- The Washington Times - Monday, April 24, 2006


Aside from Caron Butler and Michael Ruffin, the Wizards lack the hard, gritty manner that is useful in the playoffs.

The Wizards are a pretty team that rarely delivers hard fouls.

This is a reflection of the team’s good-guy mentality.

You never would see the Wizards resort to the kind of petty nonsense that spilled out in public between Knicks coach Larry Brown and Stephon Marbury at one point in the regular season.

Coach Eddie Jordan and the players endeavor to resolve all their differences in the locker room. The Wizards are mostly fun-loving young men whose idea of a good time is to wisecrack or play jokes on each other.

Owner Abe Pollin, in his autumn years, finally has a team again that no longer embarrasses him. He finally has a team that is about basketball and not about which ones on the roster are three or four marijuana tokes over the line. He finally has a team that reflects in part the professionalism of Wes Unseld, who was the face of the franchise for nearly two generations.

So sometimes you do not know whether to hug the Wizards or deliver a swift kick to their rumps after a miserable performance. They mean well. They usually play hard. But sometimes they play as if they are distracted, and the postseason is no time to be distracted.

The postseason is about the leading players earning their money and building a reputation or starting a legend. The postseason is about the respective wills of teams. The postseason is about playing with the kind of passion that is humanly impossible in all 82 games because of a schedule that fatigues even the strongest.

Jordan, who leads the NBA in even-temperedness, indicted the Wizards on numerous counts after their wretched outing in Game 1 of their series with LeBron James. He had a right to be frustrated, even angry.

It is one thing to lose a playoff game. It is another to have a team going into the fetal position near the end of the first quarter and being unable to mount a genuine run.

The Wizards should be livid between now and Game 2 here tomorrow night, even if that is not part of their nature.

By now, they should be offended by all the NBA talking heads pointing out how soft and defensively challenged they are, as if the Cavaliers are a juggernaut on defense.

And they should distance themselves from the hype-enveloping James. He is human, after all, made of the same flesh and bone as everyone else.

James certainly was human one night in late February, when he was 7-for-21 from the field and missed 11 free throw attempts, as the visiting Wizards defeated the Cavaliers 102-94.

And the Wizards should understand, if they do not already, that they are being viewed as merely convenient props in the James love-in that borders on the pathological.

Difficult as it may be, Gilbert Arenas and Antawn Jamison, in particular, need to check their basic decency at the arena’s door the rest of the way and play with the sort of rage that was absent in Game 1.

All the Wizards need to ask themselves this: Are they willing to be useful actors in Nike’s campaign extolling James?
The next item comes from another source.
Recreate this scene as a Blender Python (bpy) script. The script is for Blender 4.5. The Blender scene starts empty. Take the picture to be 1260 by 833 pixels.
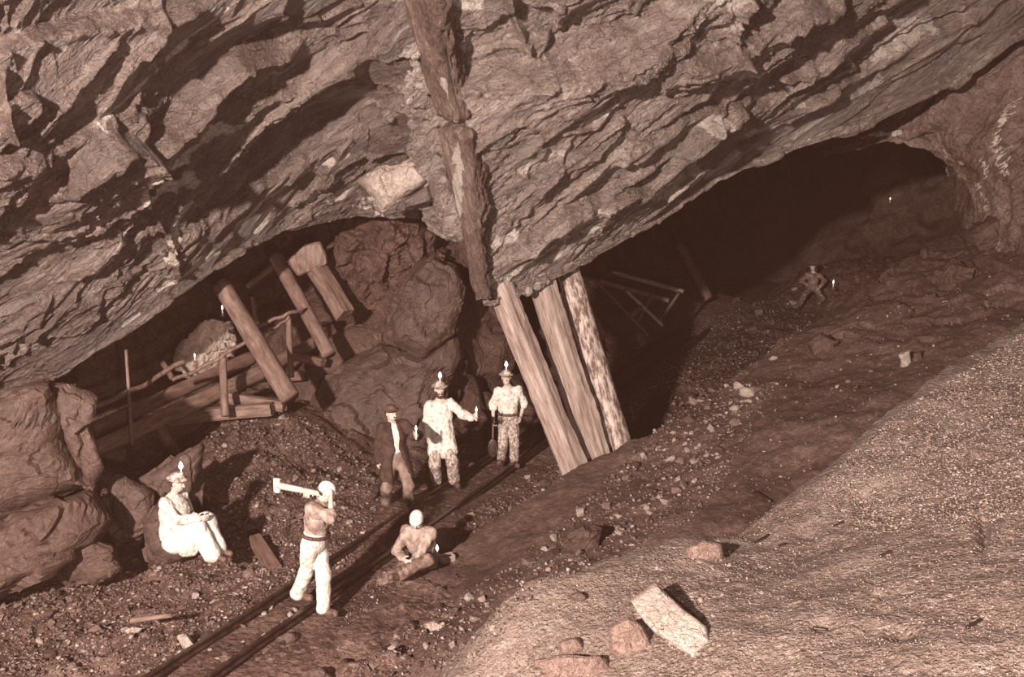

A massive billboard hanging within a stone’s throw of Quicken Loans Arena shows James in monster-jam pose with the words: “We are all witnesses.”

Please pass the air-sickness bag.

The Wizards also should be tiring of James’ bad-man facade after he makes a difficult shot.

That contrivance is too reminiscent of Chris Webber’s ugly-face pose.

Yet until the Wizards exercise their right to be committed participants in the postseason, they are part of the first one-player series ever in the NBA.

For now, this series is James vs. the ghost of Michael Jordan.

All James and Nike really want from the Wizards is someone to play the role of Craig Ehlo near the end of a game.